§ **What is needed**
Reproduce exactly the lines of the material beneath, from the line that contains "The Blender Python" to the line that contains "1), .5, metal=.4), rg)", both included, and no other lines.

§ **Dataset records**
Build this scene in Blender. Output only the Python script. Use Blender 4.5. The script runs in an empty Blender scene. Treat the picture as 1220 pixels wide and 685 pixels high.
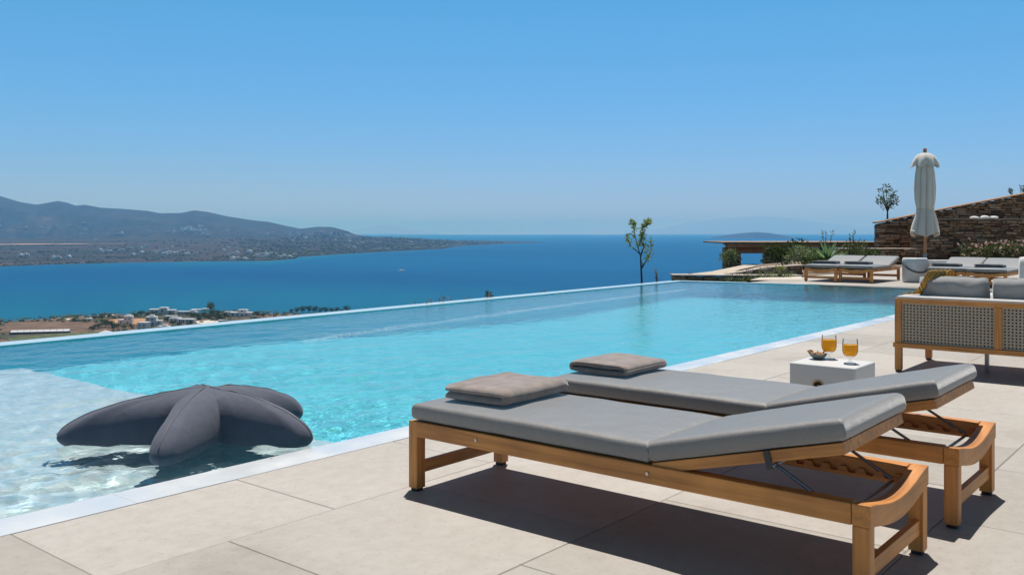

* * *

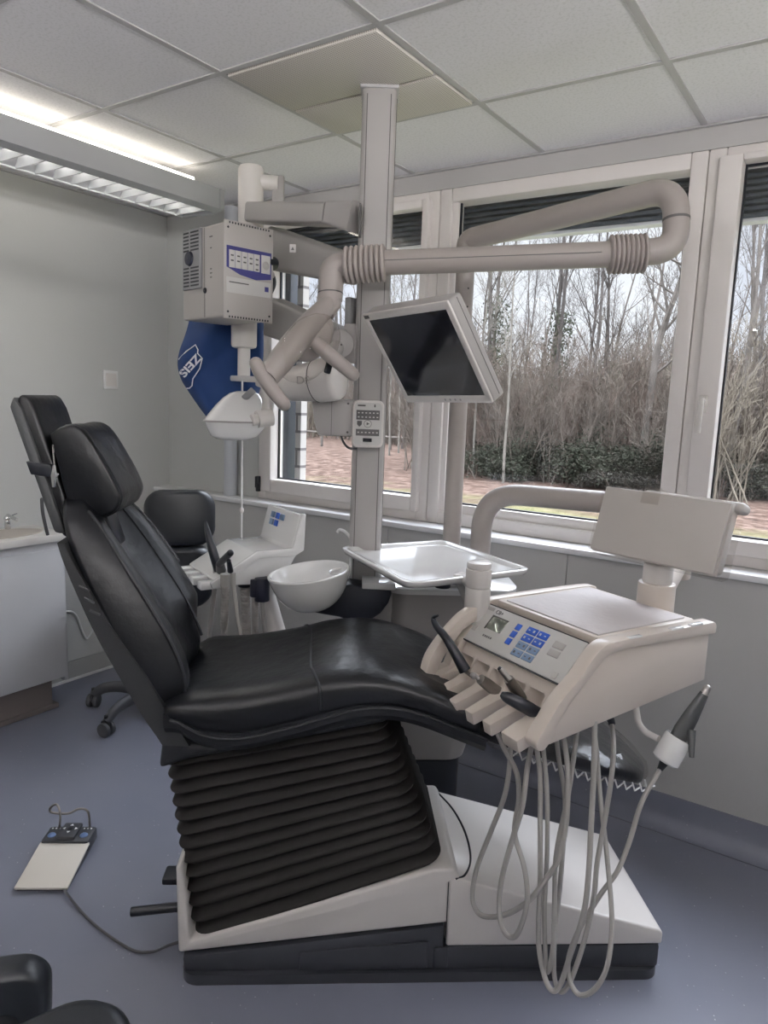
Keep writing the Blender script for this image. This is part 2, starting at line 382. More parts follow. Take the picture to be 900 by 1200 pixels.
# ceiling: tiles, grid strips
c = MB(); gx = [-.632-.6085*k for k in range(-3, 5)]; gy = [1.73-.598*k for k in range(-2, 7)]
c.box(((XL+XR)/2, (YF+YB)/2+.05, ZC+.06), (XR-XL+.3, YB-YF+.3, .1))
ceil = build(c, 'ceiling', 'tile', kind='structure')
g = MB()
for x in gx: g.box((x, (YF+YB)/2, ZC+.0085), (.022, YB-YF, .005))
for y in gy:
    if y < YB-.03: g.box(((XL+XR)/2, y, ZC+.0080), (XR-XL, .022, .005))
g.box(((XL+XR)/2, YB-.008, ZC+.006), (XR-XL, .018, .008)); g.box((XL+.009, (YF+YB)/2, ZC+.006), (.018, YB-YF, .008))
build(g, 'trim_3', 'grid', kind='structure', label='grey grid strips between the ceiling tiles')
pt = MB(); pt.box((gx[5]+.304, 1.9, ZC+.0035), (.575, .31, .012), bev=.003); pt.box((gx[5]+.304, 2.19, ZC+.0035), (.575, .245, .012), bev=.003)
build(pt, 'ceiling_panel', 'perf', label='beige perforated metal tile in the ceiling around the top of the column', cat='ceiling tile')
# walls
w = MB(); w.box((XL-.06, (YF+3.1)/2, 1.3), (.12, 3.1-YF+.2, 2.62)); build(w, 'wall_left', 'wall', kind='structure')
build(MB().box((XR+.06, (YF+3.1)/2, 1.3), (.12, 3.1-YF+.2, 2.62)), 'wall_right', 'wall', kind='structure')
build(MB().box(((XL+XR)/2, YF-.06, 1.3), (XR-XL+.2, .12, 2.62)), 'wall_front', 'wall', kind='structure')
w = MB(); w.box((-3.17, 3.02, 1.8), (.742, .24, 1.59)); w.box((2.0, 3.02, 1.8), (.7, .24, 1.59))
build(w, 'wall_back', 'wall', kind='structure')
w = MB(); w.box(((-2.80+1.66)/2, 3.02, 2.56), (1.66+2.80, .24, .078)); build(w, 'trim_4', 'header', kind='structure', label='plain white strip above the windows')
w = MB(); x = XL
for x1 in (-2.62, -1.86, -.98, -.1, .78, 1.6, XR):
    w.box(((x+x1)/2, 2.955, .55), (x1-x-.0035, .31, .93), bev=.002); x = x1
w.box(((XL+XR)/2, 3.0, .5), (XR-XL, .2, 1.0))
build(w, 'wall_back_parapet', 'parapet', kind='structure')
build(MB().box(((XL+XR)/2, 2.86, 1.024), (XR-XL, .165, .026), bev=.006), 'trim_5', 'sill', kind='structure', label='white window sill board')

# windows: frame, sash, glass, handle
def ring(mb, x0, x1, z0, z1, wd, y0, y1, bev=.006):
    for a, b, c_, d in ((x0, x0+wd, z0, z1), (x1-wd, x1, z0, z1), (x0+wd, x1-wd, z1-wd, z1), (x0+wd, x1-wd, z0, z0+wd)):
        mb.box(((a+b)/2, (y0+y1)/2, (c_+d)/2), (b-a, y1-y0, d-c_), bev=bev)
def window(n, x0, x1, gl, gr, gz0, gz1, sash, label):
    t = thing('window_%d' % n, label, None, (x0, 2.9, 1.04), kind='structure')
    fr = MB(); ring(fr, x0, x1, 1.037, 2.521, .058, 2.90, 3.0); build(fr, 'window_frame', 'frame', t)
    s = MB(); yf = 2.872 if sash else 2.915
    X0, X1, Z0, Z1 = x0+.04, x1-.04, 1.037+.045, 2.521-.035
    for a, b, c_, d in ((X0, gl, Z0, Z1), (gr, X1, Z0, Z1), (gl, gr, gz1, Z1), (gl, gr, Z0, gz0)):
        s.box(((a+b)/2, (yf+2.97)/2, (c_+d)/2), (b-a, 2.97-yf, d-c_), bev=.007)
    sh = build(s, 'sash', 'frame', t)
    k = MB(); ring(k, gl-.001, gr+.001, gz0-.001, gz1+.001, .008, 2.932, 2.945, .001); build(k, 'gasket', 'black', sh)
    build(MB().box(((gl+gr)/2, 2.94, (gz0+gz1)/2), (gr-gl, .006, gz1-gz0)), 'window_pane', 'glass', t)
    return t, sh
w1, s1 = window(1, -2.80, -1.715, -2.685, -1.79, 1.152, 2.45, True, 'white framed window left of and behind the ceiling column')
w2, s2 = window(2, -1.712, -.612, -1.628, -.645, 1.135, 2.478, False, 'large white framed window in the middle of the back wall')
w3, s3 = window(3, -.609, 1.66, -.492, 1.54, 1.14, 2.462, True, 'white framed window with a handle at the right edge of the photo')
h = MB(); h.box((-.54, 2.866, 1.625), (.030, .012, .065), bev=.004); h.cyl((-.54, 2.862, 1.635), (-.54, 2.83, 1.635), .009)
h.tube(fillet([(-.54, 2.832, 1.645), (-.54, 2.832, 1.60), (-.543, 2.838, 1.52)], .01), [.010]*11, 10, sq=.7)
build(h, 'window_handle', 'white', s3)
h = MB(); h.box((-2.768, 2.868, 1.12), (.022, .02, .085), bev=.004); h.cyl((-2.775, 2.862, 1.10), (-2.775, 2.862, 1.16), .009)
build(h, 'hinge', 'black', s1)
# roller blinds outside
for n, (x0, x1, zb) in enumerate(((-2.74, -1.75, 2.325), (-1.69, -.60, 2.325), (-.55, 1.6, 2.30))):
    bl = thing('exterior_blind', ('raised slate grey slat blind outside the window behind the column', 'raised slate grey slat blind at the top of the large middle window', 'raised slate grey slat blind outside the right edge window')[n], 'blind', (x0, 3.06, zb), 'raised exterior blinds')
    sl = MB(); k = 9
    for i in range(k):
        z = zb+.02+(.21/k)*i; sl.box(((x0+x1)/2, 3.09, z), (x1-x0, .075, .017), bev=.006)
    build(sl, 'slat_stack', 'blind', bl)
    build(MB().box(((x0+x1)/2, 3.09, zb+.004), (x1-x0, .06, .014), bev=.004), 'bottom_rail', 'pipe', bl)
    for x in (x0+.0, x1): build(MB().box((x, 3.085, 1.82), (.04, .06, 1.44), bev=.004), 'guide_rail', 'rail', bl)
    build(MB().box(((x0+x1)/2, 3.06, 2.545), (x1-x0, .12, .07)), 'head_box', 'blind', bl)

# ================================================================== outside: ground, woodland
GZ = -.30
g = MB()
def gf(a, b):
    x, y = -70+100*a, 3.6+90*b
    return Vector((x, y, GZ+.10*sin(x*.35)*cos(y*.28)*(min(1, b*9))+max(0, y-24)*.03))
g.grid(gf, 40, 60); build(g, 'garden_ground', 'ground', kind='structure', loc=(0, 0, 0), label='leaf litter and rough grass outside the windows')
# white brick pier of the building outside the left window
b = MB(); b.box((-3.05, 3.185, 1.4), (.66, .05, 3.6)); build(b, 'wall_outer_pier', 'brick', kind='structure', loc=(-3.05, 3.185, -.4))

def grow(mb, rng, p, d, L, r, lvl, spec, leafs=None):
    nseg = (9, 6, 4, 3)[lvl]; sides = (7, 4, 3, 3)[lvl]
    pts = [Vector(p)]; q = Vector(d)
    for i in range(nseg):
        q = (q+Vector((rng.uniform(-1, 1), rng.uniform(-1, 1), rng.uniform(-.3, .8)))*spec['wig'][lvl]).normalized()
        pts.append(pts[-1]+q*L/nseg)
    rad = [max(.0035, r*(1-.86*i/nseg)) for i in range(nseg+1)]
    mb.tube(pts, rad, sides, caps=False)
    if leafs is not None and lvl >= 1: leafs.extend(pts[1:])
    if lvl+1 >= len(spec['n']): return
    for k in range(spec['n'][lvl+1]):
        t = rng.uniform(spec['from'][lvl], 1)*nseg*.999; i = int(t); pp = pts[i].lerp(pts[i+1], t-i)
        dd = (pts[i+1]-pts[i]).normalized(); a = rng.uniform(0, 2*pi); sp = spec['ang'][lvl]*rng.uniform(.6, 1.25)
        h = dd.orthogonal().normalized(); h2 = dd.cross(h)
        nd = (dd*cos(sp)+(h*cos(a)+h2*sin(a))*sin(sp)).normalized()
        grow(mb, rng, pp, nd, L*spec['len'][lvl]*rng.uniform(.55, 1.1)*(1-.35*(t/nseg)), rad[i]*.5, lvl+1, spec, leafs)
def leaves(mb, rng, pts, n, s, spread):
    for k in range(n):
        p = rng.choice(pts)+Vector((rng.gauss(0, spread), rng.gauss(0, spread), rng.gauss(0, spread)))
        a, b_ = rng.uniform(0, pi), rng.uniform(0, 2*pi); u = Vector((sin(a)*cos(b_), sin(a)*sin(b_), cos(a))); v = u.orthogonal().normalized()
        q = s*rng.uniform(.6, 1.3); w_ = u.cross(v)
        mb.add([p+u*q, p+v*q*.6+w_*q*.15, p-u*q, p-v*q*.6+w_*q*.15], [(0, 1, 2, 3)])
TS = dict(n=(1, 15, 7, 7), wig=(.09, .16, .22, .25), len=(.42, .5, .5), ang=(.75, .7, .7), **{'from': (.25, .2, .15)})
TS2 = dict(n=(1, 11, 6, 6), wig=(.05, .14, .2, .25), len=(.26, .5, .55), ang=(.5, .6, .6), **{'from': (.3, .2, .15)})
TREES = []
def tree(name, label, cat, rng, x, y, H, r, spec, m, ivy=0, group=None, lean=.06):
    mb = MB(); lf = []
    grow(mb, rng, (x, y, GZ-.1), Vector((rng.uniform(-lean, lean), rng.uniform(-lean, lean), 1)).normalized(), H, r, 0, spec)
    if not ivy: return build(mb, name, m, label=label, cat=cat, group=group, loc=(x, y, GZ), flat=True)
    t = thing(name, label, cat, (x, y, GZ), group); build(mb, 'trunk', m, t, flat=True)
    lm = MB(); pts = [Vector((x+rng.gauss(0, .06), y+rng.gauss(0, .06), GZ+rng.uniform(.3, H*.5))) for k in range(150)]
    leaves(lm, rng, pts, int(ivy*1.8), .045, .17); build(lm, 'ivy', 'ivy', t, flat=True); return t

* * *

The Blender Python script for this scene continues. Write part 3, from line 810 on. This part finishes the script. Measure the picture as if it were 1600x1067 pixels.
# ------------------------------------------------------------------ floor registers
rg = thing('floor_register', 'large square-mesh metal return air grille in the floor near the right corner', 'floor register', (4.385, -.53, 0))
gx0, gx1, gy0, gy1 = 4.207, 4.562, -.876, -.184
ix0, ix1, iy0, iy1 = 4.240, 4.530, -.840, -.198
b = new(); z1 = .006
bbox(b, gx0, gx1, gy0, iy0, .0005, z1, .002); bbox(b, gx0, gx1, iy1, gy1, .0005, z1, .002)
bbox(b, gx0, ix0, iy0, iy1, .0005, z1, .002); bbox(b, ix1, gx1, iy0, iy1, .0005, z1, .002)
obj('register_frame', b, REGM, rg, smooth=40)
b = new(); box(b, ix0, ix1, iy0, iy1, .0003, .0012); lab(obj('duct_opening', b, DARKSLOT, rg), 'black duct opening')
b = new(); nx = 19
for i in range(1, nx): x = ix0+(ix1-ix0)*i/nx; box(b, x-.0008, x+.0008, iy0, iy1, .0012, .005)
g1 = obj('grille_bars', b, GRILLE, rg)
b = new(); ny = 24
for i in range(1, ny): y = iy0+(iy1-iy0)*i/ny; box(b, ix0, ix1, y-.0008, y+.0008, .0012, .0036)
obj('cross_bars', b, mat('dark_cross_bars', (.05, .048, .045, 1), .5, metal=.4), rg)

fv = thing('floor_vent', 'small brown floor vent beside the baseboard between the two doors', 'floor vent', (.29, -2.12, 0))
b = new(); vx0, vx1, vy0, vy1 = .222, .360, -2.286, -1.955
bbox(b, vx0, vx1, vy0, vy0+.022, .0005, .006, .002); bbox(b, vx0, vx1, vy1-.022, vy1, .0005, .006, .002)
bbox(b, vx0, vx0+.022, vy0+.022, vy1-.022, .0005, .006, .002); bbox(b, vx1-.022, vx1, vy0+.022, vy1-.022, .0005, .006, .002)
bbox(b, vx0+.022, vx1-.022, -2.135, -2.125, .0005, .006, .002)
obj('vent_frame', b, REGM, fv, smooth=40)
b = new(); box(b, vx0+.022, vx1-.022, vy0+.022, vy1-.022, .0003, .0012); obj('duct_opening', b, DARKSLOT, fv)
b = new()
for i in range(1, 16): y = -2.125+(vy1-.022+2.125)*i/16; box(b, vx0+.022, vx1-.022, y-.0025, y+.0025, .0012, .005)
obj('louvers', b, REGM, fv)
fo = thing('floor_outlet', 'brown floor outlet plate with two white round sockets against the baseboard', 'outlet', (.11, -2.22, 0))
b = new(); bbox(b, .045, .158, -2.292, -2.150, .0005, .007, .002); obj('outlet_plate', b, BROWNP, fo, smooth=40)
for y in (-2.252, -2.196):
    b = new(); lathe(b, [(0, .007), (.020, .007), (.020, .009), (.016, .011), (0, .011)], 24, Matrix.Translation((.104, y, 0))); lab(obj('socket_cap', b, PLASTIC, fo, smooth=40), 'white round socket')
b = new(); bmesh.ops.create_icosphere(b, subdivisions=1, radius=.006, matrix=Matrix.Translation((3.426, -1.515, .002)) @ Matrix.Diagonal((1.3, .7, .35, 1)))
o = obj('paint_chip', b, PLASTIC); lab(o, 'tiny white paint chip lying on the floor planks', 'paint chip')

§ **Solved problem**
The Blender Python script for this scene continues. Write part 3, from line 810 on. This part finishes the script. Measure the picture as if it were 1600x1067 pixels.
# ------------------------------------------------------------------ floor registers
rg = thing('floor_register', 'large square-mesh metal return air grille in the floor near the right corner', 'floor register', (4.385, -.53, 0))
gx0, gx1, gy0, gy1 = 4.207, 4.562, -.876, -.184
ix0, ix1, iy0, iy1 = 4.240, 4.530, -.840, -.198
b = new(); z1 = .006
bbox(b, gx0, gx1, gy0, iy0, .0005, z1, .002); bbox(b, gx0, gx1, iy1, gy1, .0005, z1, .002)
bbox(b, gx0, ix0, iy0, iy1, .0005, z1, .002); bbox(b, ix1, gx1, iy0, iy1, .0005, z1, .002)
obj('register_frame', b, REGM, rg, smooth=40)
b = new(); box(b, ix0, ix1, iy0, iy1, .0003, .0012); lab(obj('duct_opening', b, DARKSLOT, rg), 'black duct opening')
b = new(); nx = 19
for i in range(1, nx): x = ix0+(ix1-ix0)*i/nx; box(b, x-.0008, x+.0008, iy0, iy1, .0012, .005)
g1 = obj('grille_bars', b, GRILLE, rg)
b = new(); ny = 24
for i in range(1, ny): y = iy0+(iy1-iy0)*i/ny; box(b, ix0, ix1, y-.0008, y+.0008, .0012, .0036)
obj('cross_bars', b, mat('dark_cross_bars', (.05, .048, .045, 1), .5, metal=.4), rg)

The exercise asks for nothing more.